Watching Pulp Fiction again -- I don't know how many times I've seen it but it feels like a lot -- I'm struck by how much the film is about language. In a way that's appropriate, given that it was nominated for seven Oscars but won only for the screenplay by Tarantino and Roger Avary. And certainly language comes to the fore in the way the film tramples on taboos like the f-word and the n-word, which are repeated so often that you're numbed to the expected shock. And then there's the great biblical tirade by Jules, extrapolated from a passage in Ezekiel and repeated three times to make sure we get the point that Jules is some kind of prophet. And of course there's the familiar pronouncement by Vincent that the French call a quarter-pounder with cheese a Royale with cheese. But throughout the film characters encounter semantic problems, as when Jules asks Brett what country he's from. The puzzled Brett asks, "What?" thereby provoking Jules's response, "'What' ain't no country I've ever heard of. They speak English in What?" Or when Esmeralda (Angela Jones) asks Butch what his name means, and Butch replies, "I'm American, honey. Our names don't mean shit." Or when Pumpkin calls out, "Garçon! Coffee!" and the waitress (Laura Lovelace) corrects him: "'Garçon' means boy." Pumpkin and Honey Bunny have even decided to give up robbing liquor stores because they're owned by "too many foreigners [who] don't speak fucking English."  For Pulp Fiction's characters language is a means of establishing dominance, as when Winston Wolfe refuses Vincent's request to say "please" when he's giving orders. It's also a way of establishing intimacy: When Vincent brings Mia home after she has overdosed, she finally tells him the silly joke -- a pun on catch up/ketchup -- that she refused to tell him earlier. So maybe Pulp Fiction isn't exactly about language -- it's also about violence and God and a lot of other things -- but I don't know of many other recent films that are so memorable because of it.

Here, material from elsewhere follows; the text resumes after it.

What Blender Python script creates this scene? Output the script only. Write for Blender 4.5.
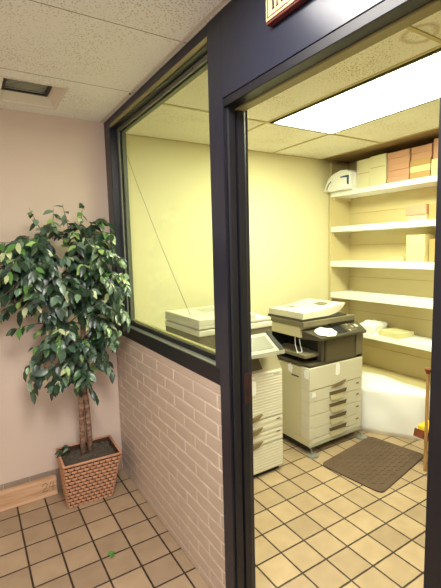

Thursday, September 24, 2015

The Thin Red Line (Terrence Malick, 1998)


The Thin Red Line had been much anticipated because it was Malick's first film as director in 20 years, following the much-praised features Badlands (1973) and Days of Heaven (1978). But it had the misfortune to come out only a few months after Steven Spielberg's Saving Private Ryan, whose portrayal of the actuality of combat on D-Day and after was hailed as landmark filmmaking. There are those who think more highly of Malick's film: Spielberg's movie, they argue, is weakened by his desire to celebrate the courage of those who fought in World War II, resulting in the gratuitous frame-story about the aging Ryan's return to the graveyard in Normandy, as well as in some conventional war-movie plotting. Malick's movie is anything but conventional: the well-shot (by John Toll) and -edited (by Leslie Jones, Saar Klein, and Billy Weber) combat scenes are accompanied by a meditative, metaphysics-heavy commentary supposedly voiced by the combatants themselves. To my mind, this mixture of war-movie action and reflective voiceover doesn't work. For one thing, much of what's said in the commentary sounds like the kind of poetry I used to write in college. Malick certainly makes his point about the existential absurdity of war, but he makes it over and over and over, to the expense of developing human characters. Sean Penn, who gets top billing, seems to have been designed to be the movie's central consciousness, but much of that function in the story got lost in the editing: The original cut of the film was five hours long, so it had to be reduced to its current three-hour run time, along with much of the substance of Nick Nolte's blustering colonel, whose motivations are simply alluded to in the voiceover and some of his dialogue. The editing also eliminated the performances of such major film actors as Billy Bob Thornton, Martin Sheen, Viggo Mortensen, Gary Oldman, and Mickey Rourke, while for some reason retaining the rather pointless cameos by George Clooney and John Travolta. The movie was nominated for seven Oscars, including best picture, but received none. It may, however, have siphoned away some votes from Saving Private Ryan, allowing Shakespeare in Love (John Madden, 1989) to emerge as the surprise and still very controversial best picture winner.